Wer 2009 bereits den Europa-Jugendtag in Düsseldorf erlebt hatte, erlebte den IKT wohl als nahtlose Fortsetzung. Und doch gab es da einen bedeutsamen Unterschied: Hier, in München trafen nicht nur Jugendliche und ein paar sich mehr oder weniger jung fühlende Jugendbetreuer aufeinander. Es war ein Kirchen- und kein Jugendtag. Und wer sich umsah, erblickte einen Querschnitt durch die Gemeinden: Menschen fast jeden Alters und mutmaßlich auch aus allen sozialen Schichten waren hier angereist. Menschen, mit ganz unterschiedlichen Biografien, Bedürfnissen und Glaubenserfahrungen. Was sich letztlich auch im Programm des Kirchentags widerspiegelte: Da standen Workshops zu ethischen Fragen neben Vorträgen über Glaubensthemen neben Hoch- und Popkultur. Das ganze pralle Leben, mit seinen Licht- und Schattenseiten, verdichtet auf wenige Quadratmeter und Stunden. Und damit die Erkenntnis, dass dieses ganze pralle Leben ein Geschenk des Himmels ist. Nicht nur die heiligen Momente. Und dass all die Gaben, die zum Einsatz kamen bei diesem Kirchentag, auch dann ein Geschenk Gottes sind, wenn sie außerhalb der Kirchenmauern zum Einsatz kommen. Auch als etwa die Indy-Band „The Carriers“ am Freitagabend den Kirchentag rockte, rockte sie mit göttlichen Gaben. Das zu fühlen, weitet den Blick für den Alltag ungemein.

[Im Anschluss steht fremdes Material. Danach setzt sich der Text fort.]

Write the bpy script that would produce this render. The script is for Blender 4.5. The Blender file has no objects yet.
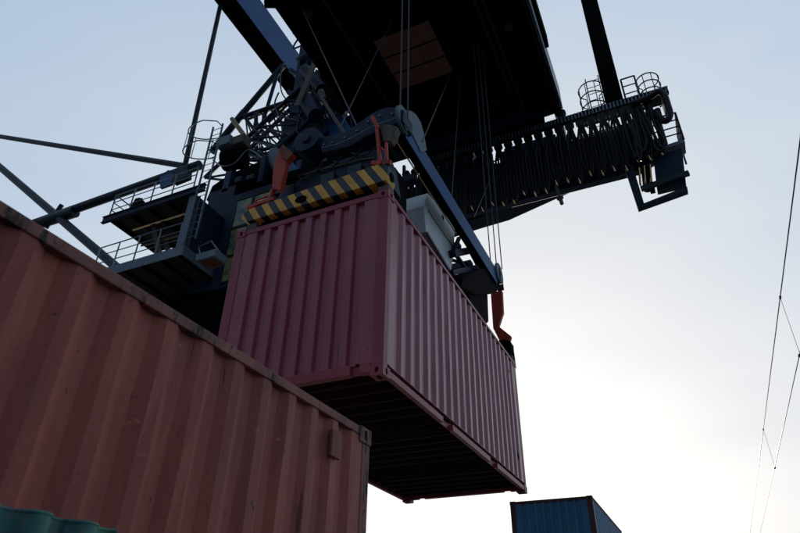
import bpy, bmesh, math, random
from mathutils import Vector, Matrix
random.seed(7)
scene = bpy.context.scene
COL = scene.collection
rad = math.radians

# ------------------------------------------------------------------ camera
YAW, PITCH, ROLL, FPX = -0.4396, 0.5715, 0.0171, 614.6
CAM = Vector((2.808, -5.578, -2.635))
cF = Vector((math.sin(YAW)*math.cos(PITCH), math.cos(YAW)*math.cos(PITCH), math.sin(PITCH)))
r0 = Vector((math.cos(YAW), -math.sin(YAW), 0)); u0 = r0.cross(cF)
cR = r0*math.cos(ROLL)+u0*math.sin(ROLL); cU = -r0*math.sin(ROLL)+u0*math.cos(ROLL)
cd = bpy.data.cameras.new('camera'); cam = bpy.data.objects.new('camera', cd); COL.objects.link(cam)
cam.matrix_world = Matrix(((cR.x, cU.x, -cF.x, CAM.x), (cR.y, cU.y, -cF.y, CAM.y), (cR.z, cU.z, -cF.z, CAM.z), (0, 0, 0, 1)))
cd.sensor_width = 36; cd.lens = 36*FPX/800; cd.clip_start = 0.05; cd.clip_end = 8000
cd.dof.use_dof = True; cd.dof.focus_distance = 12.0; cd.dof.aperture_fstop = 4.5
scene.camera = cam
def ray(x, y): return cF + cR*((x-400)/FPX) - cU*((y-266.5)/FPX)
def atY(x, y, Y): d = ray(x, y); return CAM + d*((Y-CAM.y)/d.y)      # world point on the plane Y = const
def atX(x, y, X): d = ray(x, y); return CAM + d*((X-CAM.x)/d.x)
def atZ(x, y, Z): d = ray(x, y); return CAM + d*((Z-CAM.z)/d.z)

# ------------------------------------------------------------------ world, sun, exposure
SUN_AZ, SUN_EL = rad(-8.0), rad(9.0)       # azimuth from +Y towards +X
world = bpy.data.worlds.new('World'); scene.world = world; world.use_nodes = True
nt = world.node_tree; bg = nt.nodes['Background']
sky = nt.nodes.new('ShaderNodeTexSky'); sky.sky_type = 'NISHITA'; sky.sun_disc = False
sky.sun_elevation = SUN_EL; sky.sun_rotation = SUN_AZ
sky.air_density = 1.0; sky.dust_density = 2.0; sky.ozone_density = 2.0
# thin high haze veiling the clear sky: pale near the low sun, blue grey away from it, with faint cirrus streaks
def N(t, k): return t.nodes.new('ShaderNode'+k)
def mth(t, op, a, b=None, clamp=False):
    n = N(t, 'Math'); n.operation = op; n.use_clamp = clamp
    for i, v in enumerate((a, b)):
        if v is None: continue
        if isinstance(v, (int, float)): n.inputs[i].default_value = v
        else: t.links.new(v, n.inputs[i])
    return n.outputs[0]
tc = N(nt, 'TexCoord')
vm = N(nt, 'VectorMath'); vm.operation = 'DOT_PRODUCT'; nt.links.new(tc.outputs['Generated'], vm.inputs[0])
gaz, gel = rad(-17), rad(9)
vm.inputs[1].default_value = (math.sin(gaz)*math.cos(gel), math.cos(gaz)*math.cos(gel), math.sin(gel))
ang = mth(nt, 'DIVIDE', mth(nt, 'ARCCOSINE', vm.outputs['Value']), math.pi)
mp = N(nt, 'Mapping'); mp.inputs['Scale'].default_value = (1.1, 1.1, 5.5); mp.inputs['Rotation'].default_value = (0.5, 0.35, 0.2)
nt.links.new(tc.outputs['Generated'], mp.inputs[0])
nz = N(nt, 'TexNoise'); nz.inputs['Scale'].default_value = 1.7; nz.inputs['Detail'].default_value = 7; nz.inputs['Roughness'].default_value = 0.45
nt.links.new(mp.outputs[0], nz.inputs['Vector'])
wob = mth(nt, 'MULTIPLY', mth(nt, 'SUBTRACT', nz.outputs[0], 0.5), 0.09)
ang2 = mth(nt, 'ADD', ang, wob)
cr = N(nt, 'ValToRGB'); nt.links.new(ang2, cr.inputs[0]); e = cr.color_ramp.elements
stops = [(0.0, (1.25, 1.21, 1.16)), (0.085, (1.06, 1.04, 1.03)), (0.14, (.86, .875, .91)), (0.20, (.70, .77, .85)), (0.27, (.57, .68, .82)), (0.36, (.45, .57, .76)), (0.46, (.34, .45, .64)), (0.6, (.20, .26, .37)), (1.0, (.14, .17, .24))]
e[0].position = 0; e[1].position = 1
for i, (p_, c_) in enumerate(stops):
    el = e[0] if i == 0 else (e[-1] if i == len(stops)-1 else e.new(p_))
    el.color = (*[v*0.84 for v in c_], 1)
sc = N(nt, 'VectorMath'); sc.operation = 'SCALE'; nt.links.new(cr.outputs[0], sc.inputs[0]); sc.inputs['Scale'].default_value = 10
sk = N(nt, 'VectorMath'); sk.operation = 'SCALE'; nt.links.new(sky.outputs[0], sk.inputs[0]); sk.inputs['Scale'].default_value = 0.06
ad = N(nt, 'VectorMath'); ad.operation = 'ADD'; nt.links.new(sc.outputs[0], ad.inputs[0]); nt.links.new(sk.outputs[0], ad.inputs[1])
nt.links.new(ad.outputs[0], bg.inputs[0]); bg.inputs[1].default_value = 0.1
sl = bpy.data.lights.new('sun', 'SUN'); sun = bpy.data.objects.new('sun', sl); COL.objects.link(sun)
sl.energy = 3.0; sl.angle = rad(0.6); sl.color = (1.0, 0.86, 0.7)
sd = Vector((math.sin(SUN_AZ)*math.cos(SUN_EL), math.cos(SUN_AZ)*math.cos(SUN_EL), math.sin(SUN_EL)))
sun.rotation_euler = sd.to_track_quat('Z', 'Y').to_euler()
vs = scene.view_settings; vs.view_transform = 'Standard'; vs.look = 'None'; vs.gamma = 1; vs.use_curve_mapping = False
vs.exposure = 0.12

# ------------------------------------------------------------------ materials
def new_mat(name):
    m = bpy.data.materials.new(name); m.use_nodes = True
    return m, m.node_tree, m.node_tree.nodes['Principled BSDF']
def noise(t, vec, scale, detail=4, rough=0.55, stretch=None):
    if stretch:
        mp = N(t, 'Mapping'); mp.inputs['Scale'].default_value = stretch; t.links.new(vec, mp.inputs[0]); vec = mp.outputs[0]
    n = N(t, 'TexNoise'); n.inputs['Scale'].default_value = scale; n.inputs['Detail'].default_value = detail
    n.inputs['Roughness'].default_value = rough; t.links.new(vec, n.inputs['Vector']); return n.outputs[0]
def ramp(t, fac, a, b):
    r = N(t, 'MapRange'); r.inputs['From Min'].default_value = a; r.inputs['From Max'].default_value = b
    r.interpolation_type = 'SMOOTHSTEP'; t.links.new(fac, r.inputs['Value']); return r.outputs[0]
def mixc(t, fac, a, b):
    n = N(t, 'Mix'); n.data_type = 'RGBA'
    for sock, v in ((n.inputs[0], fac), (n.inputs[6], a), (n.inputs[7], b)):
        if isinstance(v, (int, float)): sock.default_value = v
        elif isinstance(v, tuple): sock.default_value = (*v, 1)
        else: t.links.new(v, sock)
    return n.outputs[2]
def paint(name, c, c2=None, rough=0.5, metal=0.0, wear=0.0, wear_c=(.09, .045, .025), streak=0.5, bump=0.15, scale=1.0, grime=0.35, spec=0.28, scratch=0):
    """weathered paint: mottled tone, vertical streaks, grime, chips down to rust"""
    m, t, b = new_mat(name)
    tc = N(t, 'TexCoord').outputs['Object']
    c2 = c2 or tuple(v*0.72 for v in c)
    big = noise(t, tc, 1.3*scale, 5)
    st = noise(t, tc, 7*scale, 4, 0.6, (1, 1, .09))
    f = mth(t, 'ADD', mth(t, 'MULTIPLY', big, 1-streak), mth(t, 'MULTIPLY', st, streak))
    col = mixc(t, ramp(t, f, .36, .66), c, c2)
    fine = noise(t, tc, 38*scale, 6, .7)
    col = mixc(t, mth(t, 'MULTIPLY', ramp(t, fine, .5, .8), grime), col, tuple(v*.35 for v in c))
    if wear:
        w1 = noise(t, tc, 9*scale, 8, .72, (1, 1, .35)); w2 = noise(t, tc, 2.1*scale, 2)
        w = ramp(t, mth(t, 'ADD', w1, mth(t, 'MULTIPLY', mth(t, 'SUBTRACT', w2, .5), .5)), .70-wear*.2, .78-wear*.2)
        col = mixc(t, w, col, wear_c)
        dr = noise(t, tc, 16*scale, 3, .6, (1, 1, .04))
        col = mixc(t, mth(t, 'MULTIPLY', ramp(t, dr, .6, .78), wear*.8), col, wear_c)
    if scratch:
        for sc_, st_, th_, cc in ((13, (1, 1, .10), .635, tuple(v*.25 for v in c)), (21, (1, 1, .5), .665, tuple(v*.2 for v in c)), (17, (1, .35, 1), .665, tuple(min(1, v*1.5+.03) for v in c))):
            col = mixc(t, mth(t, 'MULTIPLY', ramp(t, noise(t, tc, sc_, 8, .68, st_), th_-.01, th_+.015), scratch), col, cc)
    t.links.new(col, b.inputs['Base Color'])
    r = mth(t, 'ADD', mth(t, 'MULTIPLY', fine, .25), rough-.12); t.links.new(r, b.inputs['Roughness'])
    b.inputs['Metallic'].default_value = metal; b.inputs['Specular IOR Level'].default_value = spec
    bp = N(t, 'Bump'); bp.inputs['Strength'].default_value = bump; bp.inputs['Distance'].default_value = 0.01
    t.links.new(mth(t, 'ADD', fine, mth(t, 'MULTIPLY', big, 2.0)), bp.inputs['Height']); t.links.new(bp.outputs[0], b.inputs['Normal'])
    return m
M = dict(
 maroon=paint('maroon_paint', (.33, .078, .105), (.27, .062, .084), .32, wear=.25, wear_c=(.12, .035, .03), streak=.45, grime=.2, bump=.04, spec=.55, scratch=.9),
 maroon_edge=paint('maroon_rail_paint', (.33, .070, .096), (.25, .055, .074), .42, wear=.3, streak=.4, grime=.25),
 oxide=paint('faded_oxide_paint', (.37, .10, .066), (.27, .072, .056), .6, wear=.22, wear_c=(.06, .038, .033), streak=.62, grime=.4, scratch=.8),
 oxide_worn=paint('chipped_oxide_paint', (.34, .14, .105), (.15, .08, .065), .75, wear=.75, wear_c=(.045, .03, .027), streak=.3, scale=2.2, grime=.5),
 stick=paint('faded_yellow_sticker', (.42, .30, .12), (.3, .2, .12), .6, wear=.5, wear_c=(.2, .06, .07), scale=6),
 vent=paint('dull_brown_paint', (.27, .10, .075), None, .7, wear=.3),
 blue_box=paint('blue_container_paint', (.03, .16, .28), (.022, .11, .2), .5, wear=.15, streak=.5, grime=.3),
 blue_rail=paint('reddish_primed_rail', (.07, .035, .035), None, .7, wear=.5),
 teal=paint('teal_paint', (.07, .24, .15), (.035, .12, .13), .6, wear=.45, wear_c=(.16, .13, .08), streak=.0, scale=5, scratch=.9),
 under=paint('dark_underframe', (.035, .02, .02), (.02, .014, .014), .85, grime=.5),
 wood=paint('plywood_floor', (.05, .03, .02), (.03, .02, .014), .85),
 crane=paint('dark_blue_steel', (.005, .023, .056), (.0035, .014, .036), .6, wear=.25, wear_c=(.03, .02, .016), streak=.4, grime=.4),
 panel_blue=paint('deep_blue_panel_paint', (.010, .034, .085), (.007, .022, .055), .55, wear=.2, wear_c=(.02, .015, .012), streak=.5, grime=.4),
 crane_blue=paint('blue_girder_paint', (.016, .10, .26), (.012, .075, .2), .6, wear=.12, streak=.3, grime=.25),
 teal_pipe=paint('blue_green_pipe_paint', (.006, .024, .034), (.004, .014, .022), .55, wear=.2, wear_c=(.03, .02, .016), grime=.3),
 rail_grey=paint('galvanised_rail', (.16, .21, .24), (.1, .14, .17), .4, metal=.5, wear=.2, grime=.3),
 rail_dark=paint('dark_rail_steel', (.016, .034, .045), None, .4, metal=.3, grime=.3),
 plate_grey=paint('blue_grey_deck_plate', (.15, .21, .25), (.10, .15, .18), .6, wear=.3, grime=.4),
 deck_under=paint('brown_black_deck_underside', (.06, .05, .048), (.038, .034, .035), .8, grime=.4),
 black=paint('flat_black_steel', (.0035, .0035, .0045), (.002, .002, .003), .9, grime=.3, bump=.05, spec=.06),  # near-black base colour with almost no specular
 rubber=paint('black_rubber', (.008, .009, .011), None, .45, grime=.1, bump=.03, streak=0),
 hatch=paint('rust_brown_hatch', (.20, .09, .065), (.14, .065, .048), .8, wear=.1, wear_c=(.03, .015, .012)),
 red=paint('faded_red_paint', (.52, .07, .032), (.36, .05, .03), .5, wear=.45, wear_c=(.06, .03, .025), scale=3, grime=.3),
 cabinet=paint('pale_grey_green_enamel', (.62, .70, .69), (.50, .57, .57), .45, wear=.18, wear_c=(.08, .06, .05), scale=1.8, grime=.25),
 greybrown=paint('grey_brown_timber_steel', (.13, .12, .1), (.08, .07, .06), .7, wear=.3, scale=2),
 brass=paint('brassy_clip_metal', (.85, .6, .3), (.7, .42, .18), .22, metal=1.0, grime=.05),
 rope=paint('greasy_wire_rope', (.06, .065, .075), None, .5, metal=.4, grime=.4),
 wire=paint('dark_wire', (.02, .024, .035), None, .5, metal=.2),
 ylamp=paint('yellow_tube_paint', (.32, .23, .08), (.2, .14, .05), .5, wear=.4, scale=3),
 orange=paint('orange_brown_panel', (.22, .075, .03), None, .7, wear=.3, scale=3),
)
def stripe_mat():
    m, t, b = new_mat('hazard_stripe_paint')
    tc = N(t, 'TexCoord').outputs['Object']; sp = N(t, 'SeparateXYZ'); t.links.new(tc, sp.inputs[0])
    v = mth(t, 'FRACT', mth(t, 'ADD', mth(t, 'DIVIDE', mth(t, 'ADD', sp.outputs[0], mth(t, 'MULTIPLY', sp.outputs[2], .62)), .232), 40.18))
    yb = mth(t, 'GREATER_THAN', v, .5)
    n1 = noise(t, tc, 3, 5)
    yel = mixc(t, ramp(t, n1, .35, .65), (.80, .46, .06), (.60, .32, .05)); blk = mixc(t, n1, (.018, .03, .045), (.03, .045, .06))
    col = mixc(t, yb, blk, yel)
    ch = ramp(t, noise(t, tc, 14, 8, .75), .60, .66)
    col = mixc(t, ch, col, (.05, .04, .035)); t.links.new(col, b.inputs['Base Color']); b.inputs['Roughness'].default_value = .6
    return m
M['stripe'] = stripe_mat()
def glass_mat():
    m, t, b = new_mat('greenish_cab_glass')
    tc = N(t, 'TexCoord').outputs['Object']
    n1 = noise(t, tc, 1.6, 4, .6)
    col = mixc(t, ramp(t, n1, .42, .58), (.05, .13, .11), (.25, .24, .08)); t.links.new(col, b.inputs['Base Color'])  # green and yellow patches paint reflections into the glass colour
    b.inputs['Roughness'].default_value = .12; b.inputs['Specular IOR Level'].default_value = .8
    return m
M['glass'] = glass_mat()
def ground_mat():
    m, t, b = new_mat('worn_yard_asphalt')
    tc = N(t, 'TexCoord').outputs['Object']
    col = mixc(t, ramp(t, noise(t, tc, .25, 6), .35, .65), (.07, .068, .066), (.045, .045, .046))
    col = mixc(t, mth(t, 'MULTIPLY', noise(t, tc, 30, 4), .5), col, (.1, .098, .095)); t.links.new(col, b.inputs['Base Color'])
    b.inputs['Roughness'].default_value = .85
    return m
M['ground'] = ground_mat()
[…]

Und nun also bin ich wieder in Berlin. Nach rund 50 Stunden Kirchentagserleben. Zurück mit dem guten Gefühl, dass es mehr war als nur ein Event, dass für die Kirche und auch die Kirchentagsbesucher kein billiges Vergnügen war. Nein, da wird etwas zurücktransportiert in die Gemeinden. Nicht nur beseligende Erinnerung an ein nicht alltägliches Gemeinschaftserlebnis, sondern ein Mosaik aus ganz vielen persönlichen Erfahrungen und Horizonterweiterungen. Was aber bedeutet: Nun ist jede und jeder einzelne gefragt, die eigenen Mosaikteilchen in die eigene Gemeinde einzubringen. Oder um es im Kontext der Pfingstpredigt zu sagen: zu geben. Wie hat es Stammapostel Jean-Luc Schneider in seiner Predigt formuliert? „Konsumverhalten hat in der Kirche keinen Platz.“ Klare Kante, könnte man sagen. Ich verstehe es so: Wenn alle von dem abgeben, was ihren Glauben belebt und bewegt, haben alle Gebenden auch reichlich zu nehmen.